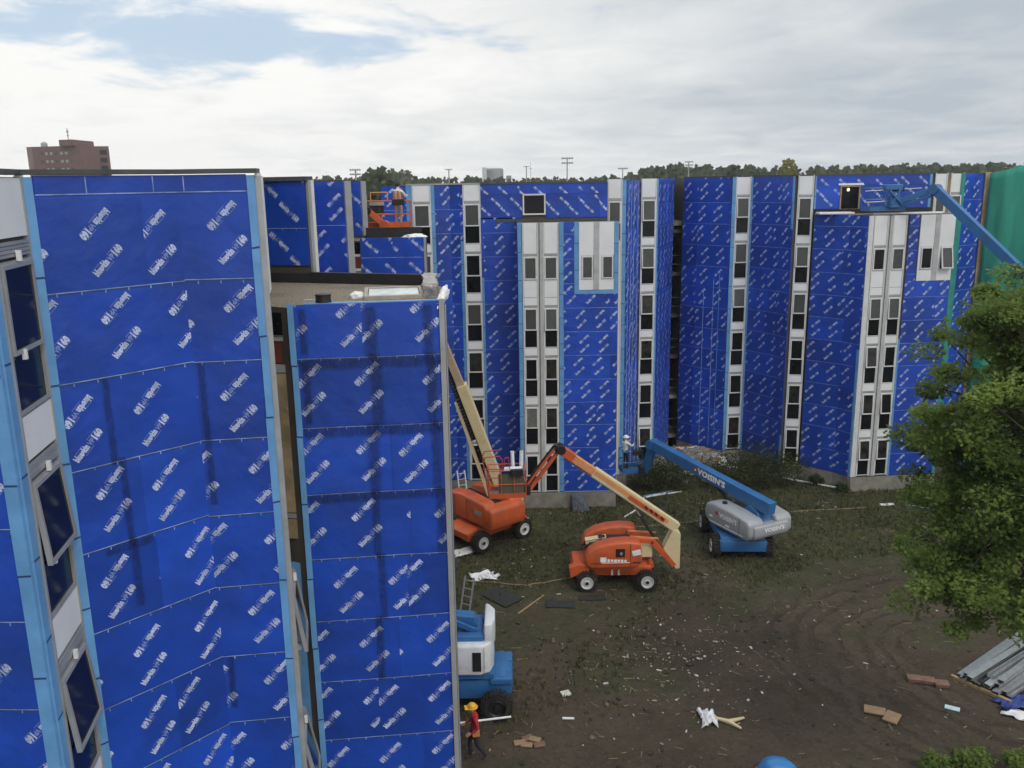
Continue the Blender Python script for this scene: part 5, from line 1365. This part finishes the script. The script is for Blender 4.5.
board('foam_offcut', 1.55, 23.6, .36, .08, .04, -4, M_FOAM, 'white strip offcut lying right of the broken tiles', 'offcut')
# rounded blue cover at the bottom edge with its grey rod
tag(lump('plastic_cover', (7.05, 20.75, .16), (.55, .4, .45), mat('cover_blue', (.03, .20, .50), .4, 0, .1, 2), 22, 3, .12), 'bright blue rounded cover on the ground at the bottom edge', 'cover')
board('metal_rod', 7.85, 20.9, .9, .05, .05, 4, M_GREY, 'grey metal rod lying right of the bright blue cover', 'rod')

# ================================================================== TREES
def leaves(mb, c, rad, n, ls, m, rng, flat=.8):
    for _ in range(n):
        while True:
            p = V((rng.uniform(-1, 1), rng.uniform(-1, 1), rng.uniform(-1, 1)))
            if p.length < 1: break
        p = V(c) + V((p.x*rad, p.y*rad, p.z*rad*flat))
        a = V((rng.gauss(0, 1), rng.gauss(0, 1), rng.gauss(-.35, .6))).normalized(); b = a.cross(V((rng.gauss(0, .5), rng.gauss(0, .5), 1))).normalized()
        s = ls*rng.uniform(.6, 1.3)
        mb.poly([p, p+a*s*.5+b*s*.32, p+a*s, p+a*s*.5-b*s*.32], m)
EXTRA = []
def tree(label, base, h, crown_c, crown_r, nclump, nleaf, ls, m, seed, crown_pts=None, trunk_r=.22, group=None, name='leafy_tree', flat=.8, cl_r=(.35, .75)):
    rng = random.Random(seed); root = empty(name, base, label, 'tree', group)
    base = V(base); cc = V(crown_c); tb = MB(); cl = []
    for _ in range(nclump):
        while True:
            p = V((rng.uniform(-1, 1), rng.uniform(-1, 1), rng.uniform(-1, 1)))
            L_ = p.length
            if L_ < 1 and L_ > .35 and rng.random() < L_**1.2: break
        q = V((p.x*crown_r[0], p.y*crown_r[1], p.z*crown_r[2]))
        q *= 1 + .28*noise.noise(p*2.2+V((seed, 0, 0)))
        cl.append(cc+q)
    for ec, er, en in EXTRA:
        for _ in range(en):
            p = V((rng.gauss(0, .5), rng.gauss(0, .5), rng.gauss(0, .5))); cl.append(V((ec[0]+p.x*er[0], ec[1]+p.y*er[1], ec[2]+p.z*er[2])))
    top = cc + V((0, 0, crown_r[2]*.55)); fork = base.lerp(cc, .45)
    fork = V((base.x*.6+cc.x*.4, base.y*.6+cc.y*.4, cc.z-crown_r[2]*.75))
    tb.cyl(base, fork, trunk_r, trunk_r*.75, M_BARK, 10); tb.cyl(fork, top, trunk_r*.75, trunk_r*.15, M_BARK, 8)
    for q in cl[::2]:
        s0 = fork.lerp(top, rng.uniform(0, .7)); mid = s0.lerp(q, .5)+V((0, 0, .1*crown_r[2]))
        tb.cyl(s0, mid, trunk_r*.3, trunk_r*.18, M_BARK, 5, False); tb.cyl(mid, q, trunk_r*.18, trunk_r*.05, M_BARK, 5, False)
    tb.build('trunk', root)
    lb = MB()
    for q in cl: leaves(lb, q, rng.uniform(*cl_r), nleaf, ls, m, rng, flat)
    lb.build('crown', root)
    return root
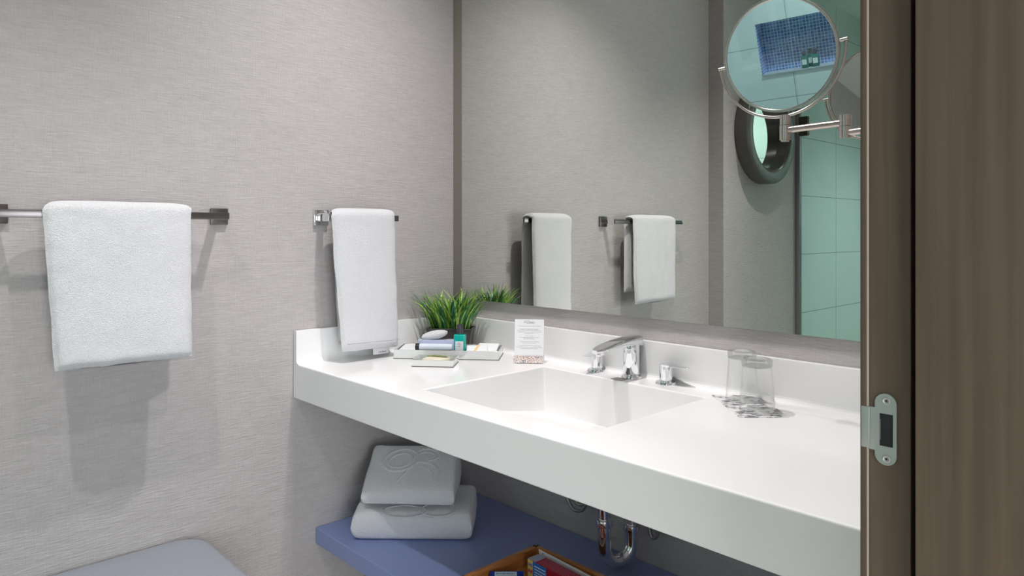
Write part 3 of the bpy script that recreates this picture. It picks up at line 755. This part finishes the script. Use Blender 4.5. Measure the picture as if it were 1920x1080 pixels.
def hose(pts, label, r):
    c0_ = Vector(pts[0]); m = MB(); P_ = []
    for i in range(len(pts)-1):
        for k in range(6):
            t = k/6; g = [Vector(pts[max(i-1, 0)]), Vector(pts[i]), Vector(pts[i+1]), Vector(pts[min(i+2, len(pts)-1)])]
            P_.append(.5*((2*g[1])+(-g[0]+g[2])*t+(2*g[0]-5*g[1]+4*g[2]-g[3])*t*t+(-g[0]+3*g[1]-3*g[2]+g[3])*t**3))
    P_.append(Vector(pts[-1])); m.tube([p-c0_ for p in P_], r, n=10); o = m.build('supply_hose', M_hose); o.location = c0_; tag(o, label, 'hose', 'water supply hoses under the counter')
M_hose = mat('braided_steel_hose', (.42, .41, .40, 1), .35, 1)
vh = coords(M_hose, (1, 1, 1)); bump(M_hose, noise(M_hose, vh, 700, 1), .5, .001)
hose([(.55, -.045, UT-.002), (.548, -.045, Z(-.60)), (.540, -.045, Z(-.71)), (.558, -.045, Z(-.754)), (.585, -.045, Z(-.762)), (.615, -.045, Z(-.735)), (.640, -.03, Z(-.62)), (.643, -.02, Z(-.58)), (.643, -.002, Z(-.57))], 'outer loop of braided steel hose left of the drain pipe', .0045)
hose([(.562, -.035, UT-.002), (.563, -.035, Z(-.60)), (.553, -.033, Z(-.70)), (.567, -.033, Z(-.742)), (.587, -.033, Z(-.748)), (.608, -.033, Z(-.725)), (.626, -.02, Z(-.62)), (.627, -.002, Z(-.59))], 'inner loop of braided steel hose left of the drain pipe', .004)
hose([(.806, -.035, UT-.002), (.808, -.035, Z(-.66)), (.813, -.035, Z(-.745)), (.826, -.035, Z(-.763)), (.840, -.035, Z(-.738)), (.846, -.030, Z(-.64)), (.848, -.002, Z(-.60))], 'loop of braided steel hose right of the drain pipe', .005)

# wooden tray with packets
wt = empty('wooden_tray', (.582, -.204, SHZ+.0003), 0, 'orange-brown wooden tray with dark corner screws on the shelf', 'tray')
# local: x right to +x, y toward the front is negative
wl_, dl_, ht = .30, .255, .044
m = MB(); m.box(0, wl_, -.012, 0, 0, ht); m.build('back_rim', M_tray, wt, bevel=.0012)
m = MB(); m.box(0, .012, -dl_, -.012, 0, ht); m.build('side_rim', M_tray_side, wt, bevel=.0012)
m = MB(); m.box(wl_-.012, wl_, -dl_, -.012, 0, ht); m.build('side_rim', M_tray_side, wt, bevel=.0012)
m = MB(); m.box(.012, wl_-.012, -dl_, -dl_+.012, 0, ht); m.build('front_rim', M_tray, wt, bevel=.0012)
m = MB(); m.box(.002, wl_-.002, -dl_+.002, -.002, 0, .006); m.build('tray_floor', M_tray, wt)
for (x_, y_) in ((.006, -.006), (.006, -dl_+.006), (wl_-.006, -.006), (wl_-.006, -dl_+.006)):
    m = MB(); m.box(x_-.0065, x_+.0065, y_-.0065, y_+.0065, ht-.004, ht+.0008, bev=.0006); pl_ = m.build('corner_plate', M_black, wt)
    m = MB(); m.lathe([(.0032, 0), (.0030, .0012), (.0001, .0016)], n=16, M=Matrix.Translation((x_, y_, ht+.0008))); m.build('screw_head', M_nickel, pl_)
def inTray(x, y, z): return Vector((.582+x, -.204+y, SHZ+.0065+z))
e = empty('toothpaste_box', inTray(.050, -.060, .0), radians(-3), 'red and blue printed carton in the wooden tray', 'box')
bw, bd, bh = .17, .036, .042
m = MB(); m.box(0, bw, -bd/2, bd/2, 0, bh); m.build('carton', [mat('carton_red', (.38, .012, .035, 1), .3)], e, bevel=.0006)
m = MB(); m.box(0, .0185, -bd/2-.0005, -bd/2, .0, bh); m.build('yellow_panel', mat('carton_yellow', (.80, .62, .16, 1), .35), e)
m = MB(); m.box(-.0004, .026, -bd/2+.001, bd/2-.001, bh, bh+.0004); m.build('grey_end_flap', mat('carton_grey', (.42, .45, .55, 1), .4), e)
m = MB(); m.box(.0190, .066, -bd/2-.0006, -bd/2, .001, bh-.001); bl_ = m.build('blue_panel', mat('carton_blue', (.015, .18, .62, 1), .3), e)
m = MB()
rn = random.Random(3)
for zz in (.011, .017, .024, .031):
    x = .025
    while x < .060:
        l_ = rn.uniform(.002, .007); m.box(x, min(x+l_, .063), -bd/2-.0009, -bd/2-.0006, zz, zz+.0028); x += l_+.0018
m.build('white_print', M_paper, bl_)
m = MB()
for row in range(7):
    x = .034; yy = -bd/2+.004+row*.0045
    while x < bw-.006:
        l_ = rn.uniform(.003, .011); m.box(x, min(x+l_, bw-.004), yy, yy+.0012, bh+.0001, bh+.0003); x += l_+.002
m.build('pink_print', mat('pink_ink', (.62, .20, .26, 1), .5), e)
m = MB()
for xx, zz, a_, b2 in ((.0020, .026, .002, .008), (.0050, .027, .0025, .006), (.0085, .026, .002, .008), (.0115, .027, .002, .006), (.0145, .026, .002, .009)): m.box(xx, xx+a_, -bd/2-.0008, -bd/2-.0005, zz, zz+b2)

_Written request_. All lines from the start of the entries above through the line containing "board('metal_rod', 7.85, 20.9, .9, .05, .05, 4, M_GREY, 'grey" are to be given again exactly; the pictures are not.

_Answer to the exercise_.
Continue the Blender Python script for this scene: part 5, from line 1365. This part finishes the script. The script is for Blender 4.5.
board('foam_offcut', 1.55, 23.6, .36, .08, .04, -4, M_FOAM, 'white strip offcut lying right of the broken tiles', 'offcut')
# rounded blue cover at the bottom edge with its grey rod
tag(lump('plastic_cover', (7.05, 20.75, .16), (.55, .4, .45), mat('cover_blue', (.03, .20, .50), .4, 0, .1, 2), 22, 3, .12), 'bright blue rounded cover on the ground at the bottom edge', 'cover')
board('metal_rod', 7.85, 20.9, .9, .05, .05, 4, M_GREY, 'grey metal rod lying right of the bright blue cover', 'rod')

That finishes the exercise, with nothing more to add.